In this time of heightened awareness of the various “bubbles” we live in, Kasher says he wants the show to help bridge those gaps in any ways it can. “When people disagree with each other is when they stop talking. And I think that’s actually the time for the conversation to begin,” he says. But that doesn’t mean he’s out to start arguments.

“My primary point of doing the show is not to find people that I can fight with, but in fact have conversations that I find interesting and substantive and fun,” he adds. “It’s not like a Jerry Springer, mud-slinging show, as much as it is a deep dive into conversations.”

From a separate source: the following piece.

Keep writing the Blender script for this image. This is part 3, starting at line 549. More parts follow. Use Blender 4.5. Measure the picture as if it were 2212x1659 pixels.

But the tapings have produced some genuine Jerry Springer-esque moments, including when Kasher tried to talk to one woman in the audience but another man across the set kept yelling out his thoughts on the matter. For a moment, the comedian became part referee, part matchmaker, and you could feel some of the dynamic energy that can come from truly unscripted television.

“Hopefully that will continue,” Kasher says of the time he nearly lost control of his own show. “I’m still waiting for the moment I can kick someone out, that will just make my life.”

For tonight’s taping, the topic is how the internet is changing our brains. Following a panel discussion that Kasher kept moving and alive with quick-witted jokes and a hilarious field piece in which he talked to post-millennial teens about their relationships with their phones, the show ends on a surprisingly sentimental note.

Kasher sits down for a sign language conversation with his mother, who is deaf. After an episode that mostly focused on the downsides of technology, we learn how much the internet has improved her ability to communicate. The short video makes us completely rethink everything we’ve just seen in a profound and unexpected way.

“I feel like art and sentimentality is really missing from comedy,” Kasher tells me, adding that part of the “power” of his memoir Kasher in the Rye, which tells the story of how he became a teenage drug addict, is that it “doesn’t shy away frightenedly from things that would make you feel stuff.”

If Kasher can continue to present nuanced moments like this one, he has a better chance of getting people to think outside of their closed-minded bubbles on any number of issues plaguing our country right now than some of his more outraged late-night peers.

“What is life if you’re not laughing, thinking and feeling?” he asks, optimistically. “And hopefully my show will make you do all three.”